La tendencia da un giro interesante cuando los propios artistas se suman a la ola del sped-up. ‘Kill Bill’ de SZA, publica su propia versión acelerada junto a la versión original. La sincera revelación de la artista sobre la propuesta de la discográfica de una versión acelerada plantea cuestiones sobre la dinámica entre artistas, discográficas y la viabilidad comercial de las versiones aceleradas; que ya se ha comprobado que funciona como un tiro. No obstante, a medida que los artistas participan en sus propias remezclas, la línea entre el contenido generado por los fans y los lanzamientos oficiales se difumina aún más. ¿Son estas tendencias auténticas evoluciones o simplemente iteraciones comercializables de sonidos ya existentes? El gran éxito de PinkPantheress ‘Boy’s a liar Pt. 2’, ejemplifica el potencial de exploración artística genuina dentro de los confines de la estética acelerada, ofreciendo un puente entre el salto de tendencias y la verdadera innovación artística.
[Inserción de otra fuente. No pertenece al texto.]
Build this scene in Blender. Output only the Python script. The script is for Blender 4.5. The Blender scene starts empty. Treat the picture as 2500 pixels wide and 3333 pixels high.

En fin, ámalo u ódialo, pero el fenómeno encapsula el infinito dinamismo del flujo y reflujo de la música. Lo que todos sabemos ya que sucede también con la moda. Mientras artistas, sellos discográficos y plataformas lidian con sus ramificaciones, la revolución acelerada desafía las normas convencionales y nos invita a reflexionar sobre el delicado equilibrio entre la nostalgia, lo rompedor y la incesante marcha de la experimentación sonora.